In this guide, we will deploy a basic web application on an EC2 instance using Apache. This setup is common for learning AWS, testing ideas, or running small production workloads.

What You Are Setting Up

By the end of this tutorial, you will have:

  • An EC2 instance running Amazon Linux 2
  • Apache installed and running
  • A web page accessible through a public IP address

All of this runs on the AWS Free Tier.

A Quick Breakdown of EC2 Basics

You will see these terms repeatedly in AWS, so it helps to know what they mean upfront.

  • EC2 instance: A virtual server running in AWS.

  • AMI: A template that defines the operating system and base setup of the instance.

  • Security group: A firewall that decides which traffic can reach your server.

  • Key pair: A private key used to log in to the server over SSH.

  • Key pair: A PEM file used to securely connect to the server.

The key pair is important. Without it, you cannot log in to the instance.
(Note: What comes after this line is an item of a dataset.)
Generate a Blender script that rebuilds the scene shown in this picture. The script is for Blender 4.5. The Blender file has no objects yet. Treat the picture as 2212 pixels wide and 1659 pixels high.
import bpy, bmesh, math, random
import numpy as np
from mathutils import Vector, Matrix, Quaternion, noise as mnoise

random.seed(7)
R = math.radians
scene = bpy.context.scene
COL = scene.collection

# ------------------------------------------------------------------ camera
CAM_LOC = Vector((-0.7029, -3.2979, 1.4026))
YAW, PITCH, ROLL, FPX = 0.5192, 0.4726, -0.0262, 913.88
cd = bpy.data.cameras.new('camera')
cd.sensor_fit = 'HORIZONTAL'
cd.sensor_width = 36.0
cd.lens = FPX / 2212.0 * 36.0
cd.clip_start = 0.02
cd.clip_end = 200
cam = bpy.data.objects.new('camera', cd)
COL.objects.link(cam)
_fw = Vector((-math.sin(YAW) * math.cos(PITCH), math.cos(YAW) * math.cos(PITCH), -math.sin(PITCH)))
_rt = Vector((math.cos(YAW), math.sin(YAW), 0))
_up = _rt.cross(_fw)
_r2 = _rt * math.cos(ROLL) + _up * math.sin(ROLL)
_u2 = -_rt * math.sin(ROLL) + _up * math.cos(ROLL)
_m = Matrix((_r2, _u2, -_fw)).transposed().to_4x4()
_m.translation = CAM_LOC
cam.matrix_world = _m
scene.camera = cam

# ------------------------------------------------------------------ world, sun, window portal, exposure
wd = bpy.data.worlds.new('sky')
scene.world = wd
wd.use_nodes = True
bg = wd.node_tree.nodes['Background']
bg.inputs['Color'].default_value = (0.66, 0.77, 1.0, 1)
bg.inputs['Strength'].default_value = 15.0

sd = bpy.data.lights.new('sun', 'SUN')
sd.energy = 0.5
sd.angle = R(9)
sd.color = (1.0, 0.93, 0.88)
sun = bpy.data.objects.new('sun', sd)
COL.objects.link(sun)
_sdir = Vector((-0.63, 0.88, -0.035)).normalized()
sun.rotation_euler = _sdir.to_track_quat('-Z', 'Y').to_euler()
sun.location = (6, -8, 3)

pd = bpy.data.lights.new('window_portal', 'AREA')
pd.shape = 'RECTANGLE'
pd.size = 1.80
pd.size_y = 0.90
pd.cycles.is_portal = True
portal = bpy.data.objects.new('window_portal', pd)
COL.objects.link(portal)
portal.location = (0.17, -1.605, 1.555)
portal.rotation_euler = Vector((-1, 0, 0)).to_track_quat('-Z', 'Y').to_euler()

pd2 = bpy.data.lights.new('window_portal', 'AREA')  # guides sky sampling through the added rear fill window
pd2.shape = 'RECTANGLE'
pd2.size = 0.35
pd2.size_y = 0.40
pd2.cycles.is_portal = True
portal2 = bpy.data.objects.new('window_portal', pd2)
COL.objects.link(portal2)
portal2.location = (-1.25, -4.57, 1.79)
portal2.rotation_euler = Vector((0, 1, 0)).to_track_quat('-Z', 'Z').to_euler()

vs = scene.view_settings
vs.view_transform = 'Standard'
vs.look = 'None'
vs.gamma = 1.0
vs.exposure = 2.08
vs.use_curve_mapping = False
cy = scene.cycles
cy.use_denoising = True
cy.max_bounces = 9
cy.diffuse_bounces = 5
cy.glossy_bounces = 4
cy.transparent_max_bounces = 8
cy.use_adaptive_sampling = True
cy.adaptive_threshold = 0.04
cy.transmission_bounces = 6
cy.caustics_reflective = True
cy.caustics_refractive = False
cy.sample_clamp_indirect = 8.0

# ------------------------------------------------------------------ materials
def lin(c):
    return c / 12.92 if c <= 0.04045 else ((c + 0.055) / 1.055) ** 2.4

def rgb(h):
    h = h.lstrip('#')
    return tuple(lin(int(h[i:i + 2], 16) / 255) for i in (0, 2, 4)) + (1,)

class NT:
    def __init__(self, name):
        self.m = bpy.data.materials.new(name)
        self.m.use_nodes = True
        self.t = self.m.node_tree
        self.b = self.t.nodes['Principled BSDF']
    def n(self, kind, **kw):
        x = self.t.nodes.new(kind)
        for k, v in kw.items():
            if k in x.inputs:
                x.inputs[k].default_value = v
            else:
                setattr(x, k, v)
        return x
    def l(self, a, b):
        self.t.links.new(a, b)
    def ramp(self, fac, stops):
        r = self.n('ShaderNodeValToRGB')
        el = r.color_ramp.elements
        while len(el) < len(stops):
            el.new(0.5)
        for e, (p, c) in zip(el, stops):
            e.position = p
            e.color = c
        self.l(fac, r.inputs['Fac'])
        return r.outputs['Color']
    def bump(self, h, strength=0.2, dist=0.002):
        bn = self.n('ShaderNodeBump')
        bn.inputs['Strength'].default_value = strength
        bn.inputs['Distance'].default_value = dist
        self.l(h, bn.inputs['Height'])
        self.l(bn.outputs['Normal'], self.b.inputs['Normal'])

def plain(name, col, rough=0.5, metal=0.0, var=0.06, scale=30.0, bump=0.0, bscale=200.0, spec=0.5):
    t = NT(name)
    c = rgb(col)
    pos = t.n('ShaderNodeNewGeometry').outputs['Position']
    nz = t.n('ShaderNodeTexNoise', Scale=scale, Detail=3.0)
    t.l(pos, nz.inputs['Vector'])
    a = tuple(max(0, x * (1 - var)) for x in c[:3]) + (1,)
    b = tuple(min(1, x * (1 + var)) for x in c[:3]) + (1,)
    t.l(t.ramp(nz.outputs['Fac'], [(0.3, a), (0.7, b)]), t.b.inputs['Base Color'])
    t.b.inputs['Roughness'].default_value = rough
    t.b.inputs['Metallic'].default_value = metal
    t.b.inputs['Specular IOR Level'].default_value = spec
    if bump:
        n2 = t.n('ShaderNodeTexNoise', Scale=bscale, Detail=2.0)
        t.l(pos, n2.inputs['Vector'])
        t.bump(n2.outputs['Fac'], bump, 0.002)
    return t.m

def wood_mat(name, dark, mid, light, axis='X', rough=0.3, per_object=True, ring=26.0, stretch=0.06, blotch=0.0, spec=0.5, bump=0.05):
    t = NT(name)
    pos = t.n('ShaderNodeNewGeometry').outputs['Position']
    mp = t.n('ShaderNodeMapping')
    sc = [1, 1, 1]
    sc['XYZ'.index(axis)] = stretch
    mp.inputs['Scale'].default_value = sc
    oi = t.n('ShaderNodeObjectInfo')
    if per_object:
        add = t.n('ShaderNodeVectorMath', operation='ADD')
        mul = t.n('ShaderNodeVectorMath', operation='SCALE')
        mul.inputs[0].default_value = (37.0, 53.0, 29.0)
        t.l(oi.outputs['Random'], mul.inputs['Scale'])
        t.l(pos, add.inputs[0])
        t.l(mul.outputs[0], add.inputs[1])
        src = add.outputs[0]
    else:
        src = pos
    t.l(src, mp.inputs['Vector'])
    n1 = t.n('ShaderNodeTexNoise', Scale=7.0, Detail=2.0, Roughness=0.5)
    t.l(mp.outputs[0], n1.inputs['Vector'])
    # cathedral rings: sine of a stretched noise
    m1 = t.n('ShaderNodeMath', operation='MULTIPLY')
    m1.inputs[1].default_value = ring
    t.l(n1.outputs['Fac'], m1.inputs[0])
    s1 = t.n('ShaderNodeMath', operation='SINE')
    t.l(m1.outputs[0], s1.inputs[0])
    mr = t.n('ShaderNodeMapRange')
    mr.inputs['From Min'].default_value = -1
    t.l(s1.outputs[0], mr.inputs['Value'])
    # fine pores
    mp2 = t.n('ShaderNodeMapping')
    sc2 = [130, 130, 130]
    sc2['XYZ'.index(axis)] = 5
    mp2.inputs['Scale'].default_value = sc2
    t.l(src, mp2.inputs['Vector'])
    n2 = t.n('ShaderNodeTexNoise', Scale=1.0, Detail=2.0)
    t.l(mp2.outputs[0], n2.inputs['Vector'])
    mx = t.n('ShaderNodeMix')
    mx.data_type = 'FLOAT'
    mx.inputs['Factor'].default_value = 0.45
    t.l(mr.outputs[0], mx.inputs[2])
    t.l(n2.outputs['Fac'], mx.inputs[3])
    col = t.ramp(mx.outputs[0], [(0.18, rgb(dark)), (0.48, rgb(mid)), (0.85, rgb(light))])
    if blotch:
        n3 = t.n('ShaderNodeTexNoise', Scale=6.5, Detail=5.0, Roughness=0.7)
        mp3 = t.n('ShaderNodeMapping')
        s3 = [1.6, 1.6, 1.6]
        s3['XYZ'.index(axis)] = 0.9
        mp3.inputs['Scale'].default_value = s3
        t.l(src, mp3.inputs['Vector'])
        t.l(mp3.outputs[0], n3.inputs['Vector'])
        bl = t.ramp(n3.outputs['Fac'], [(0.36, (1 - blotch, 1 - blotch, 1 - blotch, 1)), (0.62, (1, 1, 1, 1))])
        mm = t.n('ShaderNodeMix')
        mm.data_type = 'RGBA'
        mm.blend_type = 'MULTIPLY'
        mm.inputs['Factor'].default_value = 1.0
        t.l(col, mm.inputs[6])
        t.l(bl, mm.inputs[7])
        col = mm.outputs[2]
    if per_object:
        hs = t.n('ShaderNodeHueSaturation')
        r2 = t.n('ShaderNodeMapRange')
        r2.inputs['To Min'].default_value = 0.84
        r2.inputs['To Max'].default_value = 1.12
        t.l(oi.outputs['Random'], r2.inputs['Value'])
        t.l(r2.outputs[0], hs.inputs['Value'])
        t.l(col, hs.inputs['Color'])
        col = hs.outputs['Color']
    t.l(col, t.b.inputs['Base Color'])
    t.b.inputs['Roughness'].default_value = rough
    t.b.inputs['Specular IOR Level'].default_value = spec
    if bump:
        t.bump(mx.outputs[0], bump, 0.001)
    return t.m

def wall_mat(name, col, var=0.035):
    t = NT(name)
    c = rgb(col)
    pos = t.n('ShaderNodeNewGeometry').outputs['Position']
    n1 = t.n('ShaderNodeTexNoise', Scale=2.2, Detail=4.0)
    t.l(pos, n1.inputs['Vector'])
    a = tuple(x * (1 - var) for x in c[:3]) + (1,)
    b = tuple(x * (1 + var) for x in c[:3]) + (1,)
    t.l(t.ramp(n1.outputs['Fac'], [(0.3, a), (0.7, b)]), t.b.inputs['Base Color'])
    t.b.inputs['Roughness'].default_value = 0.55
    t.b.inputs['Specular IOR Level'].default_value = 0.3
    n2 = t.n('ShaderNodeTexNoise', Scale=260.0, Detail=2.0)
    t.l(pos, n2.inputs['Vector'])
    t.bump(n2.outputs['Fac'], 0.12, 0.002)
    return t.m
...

Step 1: Launch an EC2 Instance

Start by creating the server.

  1. Sign in to the AWS Management Console (opens in a new tab).

  2. Search for EC2 and open the service.

  3. Click Launch Instance.

  4. Choose Amazon Linux 2 as the AMI.

  5. Select t2.micro as the instance type.

  6. When you reach the Key pair (login) section:

    • Select Create new key pair
    • Give it a name, for example ec2-demo-key
    • Choose PEM as the key pair type
    • Download the file when prompted
  7. Save the .pem file in a safe place on your computer. A common location is:

    ~/.ssh/ec2-demo-key.pem

    This file is only downloaded once. If it is lost, you cannot SSH into the instance.

  8. Continue the setup and create a new security group with:

    • SSH (port 22)
    • HTTP (port 80)
    • HTTPS (port 443) if needed
  9. Launch the instance.

At this point, AWS is creating your server. It usually takes less than a minute.

Step 2: Prepare the PEM Key Locally

Before connecting, adjust the file permissions. SSH will refuse to use the key if it is publicly accessible.

Run this on your local machine:

chmod 400 ~/.ssh/ec2-demo-key.pem

This tells your system that only you can read the key file.

Step 3: Connect to the EC2 Instance

Once the instance is running, connect to it using SSH.

  1. In the EC2 dashboard, copy the instance’s public IP address.

  2. Open a terminal and connect:

    ssh -i ~/.ssh/ec2-demo-key.pem ec2-user@your-public-ip
  3. After logging in, update the system packages:

    sudo yum update -y

If the connection works, you will be logged into your EC2 server.

Step 4: Install and Start Apache

  1. Install Apache:

    sudo yum install httpd -y
  2. Start the service:

    sudo systemctl start httpd
  3. Configure Apache to start on reboot:

    sudo systemctl enable httpd
  4. Adjust permissions for the web directory:

    sudo chmod 755 /var/www/html
  5. Create a test page:

    echo "<h1>Hello from EC2</h1>" | sudo tee /var/www/html/index.html

Step 5: Test the Application

Open a browser and visit the public IP address of your EC2 instance.

If you see “Hello from EC2,” the setup is working. If not, check the security group and confirm Apache is running.

Step 6: Deploy Your Own Application

Replace the test page with your own application files.

  1. Upload your application files:

    scp -i ~/.ssh/ec2-demo-key.pem /local/path/to/app ec2-user@your-public-ip:/var/www/html/
  2. Install any required runtime or dependencies based on your app, such as Node.js, Python, or PHP.

  3. Restart Apache:

    sudo systemctl restart httpd

Your application is now live and accessible via the instance’s public IP.

A Note on Security and Production Use

For real production workloads, you would typically add HTTPS, restrict SSH access, and place the instance behind a load balancer. EC2 works best when combined with other AWS services, rather than running as a standalone server long-term.

For learning and small projects, this setup is more than enough.